Есть такой пример на эту тему, который я очень люблю… Пьеса «Отелло» пользовалась в России гораздо большим успехом, чем в Англии и во всём остальном мире. Этим она была обязана неточности первого переводчика. Когда Отелло говорит о том, за что его полюбила Дездемона, он произносит: «She loved me for the dangers I had passed», то есть «за жизнь, что была полна опасностей». Это может сказать о себе далеко не каждый мужчина. У нас же, как известно, она его «за муки полюбила». За муки можно полюбить каждого. Но в муки редкого героя нашего социального кино хочется и можется верить. Так что оно едва ли консолидирует даже по этому принципу.
Алексей Балабанов на съёмках Кочегара (фотография из журнала Афиша)

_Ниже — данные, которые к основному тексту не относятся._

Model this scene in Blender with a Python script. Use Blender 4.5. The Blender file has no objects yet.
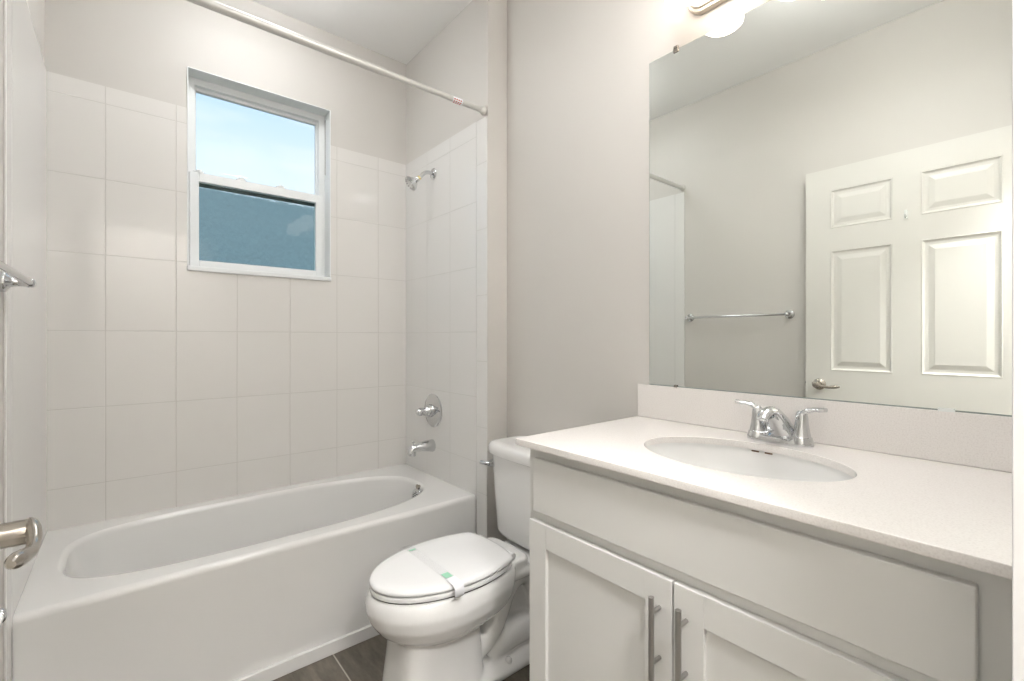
import bpy, bmesh, math, random
from mathutils import Vector, Matrix
random.seed(4)
S = bpy.context.scene
COL = S.collection
PI = math.pi

# ------------------------------------------------------------------ camera
cd = bpy.data.cameras.new('camera')
cam = bpy.data.objects.new('camera', cd); COL.objects.link(cam)
cam.location = (0, 0, 1.21)
cam.rotation_euler = (PI / 2, 0, -math.radians(39.877))
cd.sensor_width = 36.0
cd.lens = 463.79 / 1024 * 36.0
cd.shift_y = -(340.5 - 337.93) / 1024
cd.clip_start = 0.005
S.camera = cam
S.view_settings.view_transform = 'Standard'
S.view_settings.look = 'None'
S.view_settings.gamma = 1
S.view_settings.use_curve_mapping = False
S.view_settings.exposure = 0.80

# ------------------------------------------------------------------ world (open sky outside the window)
W = bpy.data.worlds.new('sky'); S.world = W; W.use_nodes = True
nt = W.node_tree; nt.nodes.clear()
wo = nt.nodes.new('ShaderNodeOutputWorld'); bg = nt.nodes.new('ShaderNodeBackground')
tc = nt.nodes.new('ShaderNodeTexCoord'); sp = nt.nodes.new('ShaderNodeSeparateXYZ')
rp = nt.nodes.new('ShaderNodeValToRGB')
nt.links.new(tc.outputs['Generated'], sp.inputs[0]); nt.links.new(sp.outputs['Z'], rp.inputs[0])
e = rp.color_ramp.elements
e[0].position = 0.0; e[0].color = (.62, .74, .84, 1)
e[1].position = 1.0; e[1].color = (.36, .60, .95, 1)
k = e.new(.27); k.color = (.82, .92, 1.0, 1)
k = e.new(.40); k.color = (.60, .80, 1.0, 1)
nz = nt.nodes.new('ShaderNodeTexNoise'); nz.inputs['Scale'].default_value = 3.0; nz.inputs['Detail'].default_value = 5
mp = nt.nodes.new('ShaderNodeMapping'); mp.inputs['Scale'].default_value = (1, 1, 3.5)
nt.links.new(tc.outputs['Generated'], mp.inputs[0]); nt.links.new(mp.outputs[0], nz.inputs[0])
cr = nt.nodes.new('ShaderNodeValToRGB'); cr.color_ramp.elements[0].position = .48; cr.color_ramp.elements[1].position = .75
nt.links.new(nz.outputs[0], cr.inputs[0])
mx = nt.nodes.new('ShaderNodeMixRGB'); mx.inputs[2].default_value = (.93, .97, 1, 1)
nt.links.new(cr.outputs[0], mx.inputs[0]); nt.links.new(rp.outputs[0], mx.inputs[1])
nt.links.new(mx.outputs[0], bg.inputs[0]); bg.inputs[1].default_value = 0.65
nt.links.new(bg.outputs[0], wo.inputs[0])

# ------------------------------------------------------------------ lamp strengths
L_VANITY = 3.3       # glass shades over the mirror
L_SHOWER_FILL = 9.0      # added fill lamp over the tub, out of view
L_ROOM_FILL = 11.5         # added drum lamp, unseen, brightens the room by the vanity
L_HALL_FILL = 100.0         # added hallway lamp behind the camera, fill through the doorway

# ------------------------------------------------------------------ key measures (metres)
XL, XS, XM = -.231, 1.289, 1.410       # left wall, shower end wall, mirror wall
YF, YE, YB = .018, 1.725, 2.532        # door wall, stub end, window wall
ZC, ZT = 2.8475, 2.243                 # ceiling, top of tile
WX0, WX1, WZ0, WZ1 = .217, .846, 1.514, 2.428
HY = -1.25                             # far wall of the hallway
HX0, HX1 = -.9, 1.9

# ------------------------------------------------------------------ materials
def newmat(name):
    m = bpy.data.materials.new(name); m.use_nodes = True
    return m, m.node_tree, m.node_tree.nodes['Principled BSDF']
def plain(name, col, rough=.5, metal=0, bump=0, bscale=200, coat=0, emit=None, es=0, spec=None):
    m, t, p = newmat(name)
    p.inputs['Base Color'].default_value = (*col, 1)
    p.inputs['Roughness'].default_value = rough
    p.inputs['Metallic'].default_value = metal
    if coat: p.inputs['Coat Weight'].default_value = coat; p.inputs['Coat Roughness'].default_value = .03
    if spec is not None: p.inputs['Specular IOR Level'].default_value = spec
    if emit: p.inputs['Emission Color'].default_value = (*emit, 1); p.inputs['Emission Strength'].default_value = es
    if bump:
        g = t.nodes.new('ShaderNodeNewGeometry'); n = t.nodes.new('ShaderNodeTexNoise'); n.inputs['Scale'].default_value = bscale
        n.inputs['Detail'].default_value = 3
        b = t.nodes.new('ShaderNodeBump'); b.inputs['Strength'].default_value = bump; b.inputs['Distance'].default_value = .002
        t.links.new(g.outputs['Position'], n.inputs['Vector']); t.links.new(n.outputs[0], b.inputs['Height'])
        t.links.new(b.outputs[0], p.inputs['Normal'])
    return m
def mth(t, op, a, b=None, c=None):
    n = t.nodes.new('ShaderNodeMath'); n.operation = op
    for i, v in enumerate((a, b, c)):
        if v is None: continue
        if isinstance(v, (int, float)): n.inputs[i].default_value = v
        else: t.links.new(v, n.inputs[i])
    return n.outputs[0]
def grid_mask(t, coord, origin, pitch, w):
    """1 on the grout lines at origin + k*pitch"""
    a = mth(t, 'SUBTRACT', coord, origin - pitch * 40 )
    b = mth(t, 'MODULO', a, pitch)
    c = mth(t, 'MINIMUM', b, mth(t, 'SUBTRACT', pitch, b))
    s = t.nodes.new('ShaderNodeMapRange'); s.inputs['From Min'].default_value = w * .35; s.inputs['From Max'].default_value = w
    s.inputs['To Min'].default_value = 1; s.inputs['To Max'].default_value = 0
    t.links.new(c, s.inputs['Value']); return s.outputs[0]
def tile_mat(name, axis, oh, ph, oz, pz, col, grout, rough=.09, w=.0022, wav=.03, gb=.5):
    m, t, p = newmat(name)
    g = t.nodes.new('ShaderNodeNewGeometry'); s = t.nodes.new('ShaderNodeSeparateXYZ')
    t.links.new(g.outputs['Position'], s.inputs[0])
    mask = mth(t, 'MAXIMUM', grid_mask(t, s.outputs[axis], oh, ph, w) if ph else 0.0, grid_mask(t, s.outputs[2], oz, pz, w))
    c = t.nodes.new('ShaderNodeMixRGB'); c.inputs[1].default_value = (*col, 1); c.inputs[2].default_value = (*grout, 1)
    t.links.new(mask, c.inputs[0]); t.links.new(c.outputs[0], p.inputs['Base Color'])
    t.links.new(mth(t, 'MULTIPLY_ADD', mask, gb, rough), p.inputs['Roughness'])
    n = t.nodes.new('ShaderNodeTexNoise'); n.inputs['Scale'].default_value = 9; n.inputs['Detail'].default_value = 1
    t.links.new(g.outputs['Position'], n.inputs['Vector'])
    h = mth(t, 'SUBTRACT', mth(t, 'MULTIPLY', n.outputs[0], wav), mth(t, 'MULTIPLY', mask, gb))
    b = t.nodes.new('ShaderNodeBump'); b.inputs['Strength'].default_value = .6; b.inputs['Distance'].default_value = .003
    p.inputs['IOR'].default_value = 1.55
    t.links.new(h, b.inputs['Height']); t.links.new(b.outputs[0], p.inputs['Normal'])
    return m
PAINT = (.65, .625, .59)
M = {}
M['paint'] = plain('greige_wall_paint', PAINT, .55, bump=.12, bscale=160)
M['ceiling'] = plain('white_ceiling_paint', (.90, .895, .88), .8, bump=.2, bscale=90)
M['white'] = plain('white_satin_paint', (.84, .84, .83), .3)
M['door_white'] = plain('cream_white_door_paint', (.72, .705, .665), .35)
M['vinyl'] = plain('white_vinyl', (.86, .88, .88), .3)
M['acrylic'] = plain('white_tub_enamel', (.84, .835, .82), .12, coat=.5)
M['ceramic'] = plain('white_ceramic', (.84, .835, .82), .06, coat=.6)
M['seat'] = plain('white_seat_plastic', (.90, .90, .90), .18)
M['cabinet'] = plain('light_grey_cabinet_paint', (.73, .725, .70), .32)
M['recess'] = plain('dark_toe_kick', (.25, .24, .22), .6)
M['chrome'] = plain('polished_chrome', (.66, .67, .68), .06, 1)
M['nickel'] = plain('satin_nickel', (.44, .405, .36), .2, 1)
M['plate'] = plain('light_brushed_nickel', (.80, .72, .62), .4, 1)
M['steel'] = plain('brushed_steel', (.46, .45, .44), .32, 1)
M['brass'] = plain('brass_thread', (.65, .55, .28), .3, 1)
M['rubber_and_gap_shade'] = plain('dark_gap', (.06, .055, .05), .6)  # near-black; stands in for shade in the seat gap, also the gasket
M['rod'] = plain('rod_metal', (.66, .65, .62), .38, .45)
M['bulb'] = plain('lit_opal_glass', (.95, .95, .93), .3, emit=(1, .86, .74), es=L_VANITY)
M['shower_fill'] = plain('shower_fill_diffuser', (.95, .95, .93), .4, emit=(.97, .985, 1), es=L_SHOWER_FILL)
M['room_fill'] = plain('room_fill_diffuser', (.95, .95, .93), .4, emit=(1, 1, 1), es=L_ROOM_FILL)
M['hall_fill'] = plain('hall_fill_diffuser', (.95, .95, .93), .4, emit=(1, .985, .97), es=L_HALL_FILL)
M['mirror'] = plain('mirror_silver', (.90, .925, .895), 0.0, 1)
M['mirror_edge'] = plain('mirror_edge', (.28, .33, .30), .2)
M['strap'] = plain('paper_strap', (.88, .89, .92), .35)
M['band'] = plain('clear_band', (.90, .91, .94), .15); M['band'].node_tree.nodes['Principled BSDF'].inputs['Alpha'].default_value = .05
M['green'] = plain('green_print', (.36, .72, .52), .4)
M['red'] = plain('red_print', (.55, .12, .10), .4)
M['clear'] = plain('clear_plastic', (.80, .82, .80), .1)
M['slot'] = plain('brown_slot', (.16, .08, .04), .5)
M['shingle'] = plain('grey_roof', (.25, .305, .30), .9, bump=.4, bscale=12)
_t = M['shingle'].node_tree; _n = _t.nodes.new('ShaderNodeTexNoise'); _n.inputs['Scale'].default_value = 34; _n.inputs['Detail'].default_value = 6
_r = _t.nodes.new('ShaderNodeValToRGB'); _r.color_ramp.elements[0].position = .35; _r.color_ramp.elements[0].color = (.25, .30, .275, 1)
_r.color_ramp.elements[1].position = .68; _r.color_ramp.elements[1].color = (.35, .41, .375, 1)
_g = _t.nodes.new('ShaderNodeNewGeometry'); _t.links.new(_g.outputs['Position'], _n.inputs['Vector']); _t.links.new(_n.outputs[0], _r.inputs[0]); _t.links.new(_r.outputs[0], _t.nodes['Principled BSDF'].inputs['Base Color'])
M['screen'] = plain('dark_green_frame', (.10, .13, .12), .5)
M['stucco'] = plain('stucco', (.38, .42, .42), .9, bump=.4, bscale=40)
M['lawn'] = plain('lawn', (.08, .14, .05), .95, bump=.8, bscale=60)
# back wall tile
TP, TO = .2352, .1752
M['tile_back'] = tile_mat('wall_tile_back', 0, TO, TP, 1.2395, .3105, (.79, .77, .74), (.635, .615, .58))
M['tile_side'] = tile_mat('wall_tile_side', 1, 1.805, .2375, 1.2395, .3105, (.82, .81, .79), (.64, .63, .60))
M['tile_left'] = tile_mat('wall_tile_left', 1, 1.81, .2375, 1.2395, .3105, (.80, .79, .77), (.787, .777, .757), .12, .0014, .01, .01)
M['tile_bull'] = tile_mat('wall_tile_bullnose', 1, 0, 0, 1.10, .3105, (.82, .81, .79), (.64, .63, .60))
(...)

— Что же должно произойти для того, чтобы в российском кино был достигнут какой-то «прожиточный минимум» социальных смыслов?
— Я бы сказал так: прежде чем хорошенько разобраться с проблемами социального кино, стоит разобраться с социальными особенностями нашего кинопроизводства. У нас, как нигде, остро стоит проблема «папиного кино» — в прямом смысле этого слова: я говорю о детях знаменитых отцов, которым легче получить деньги на своё кино, чем они активно и пользуются. Надо менять эту порочную систему и решительно начинать делать то, чего ещё никто не делал.
— Но ведь есть всё-таки режиссёры, чьи фильмы формально как будто бы вписываются в современный контекст, но им безоговорочно веришь…
— Всё тот же Балабанов? Безусловно. Любой контекст, к счастью, допускает исключения: талант — главное из них. Тут, правда, тоже надо быть осторожным: история культуры задним числом выдает искавших за нашедших. А как говорил Ницше: «В мире нет нашедших — есть только ищущие».